After taking Lendrich to his cows, Stephan and I went for a walk out to the back of the farm, looking for Inga 11, one of the stud heifers, who wasn't where she should have been the other day, when I was sorting out the breeding mobs.  I suspected that I'd previously drafted her into the wrong mob, but needed to make sure.  It was also time for a move for her and her companions, from one paddock to another.

While we were out there, we wandered a little further to see how the ragwort was getting on.  Stephan spent part of a day out spraying poisonous chemicals onto the ever multiplying patches of ragwort in our furthest back paddock and now we're waiting for it to die off completely before we can put cattle into the area again.  While it's in this wilted state, it becomes more palatable to the animals, but no less dangerous to their health.

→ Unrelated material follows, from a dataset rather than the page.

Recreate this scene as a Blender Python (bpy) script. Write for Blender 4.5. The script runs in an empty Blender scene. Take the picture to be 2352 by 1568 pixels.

the best sort of ragwort - dying

Then back see the fencing progress.  This is one side of a lane travelling through this paddock.  We're completely refencing this area since most of the old fences have fallen over.

a brand new electric fence

Then to check on the cows and heifers with Quadrille 07, one of the bulls...

Quadrille and his girlfriends

...and to move them from the part of the paddock they'd eaten, to the part beyond the new fence.  Apart from the bull, who just followed me through this open gateway, they all stopped in alarm when they saw the tiny trench in the ground (there for the electric cable to travel from one part of the fence to the other).

silly cows frightened by a tiny hole in the ground

Cows are often really unsettled by the smallest things.  The way in which they sense things is obviously completely different from ours.  A bit of white paper on the ground will cause them to go completely mad and run past it as quickly as possible, as if it's going to jump up and bite them.  Freshly turned earth is obviously very disturbing.  Then again, it may be the darkness within a hole that they don't like.  I know these things about them, but sometimes it still surprises me, just how small a change can completely disconcert them.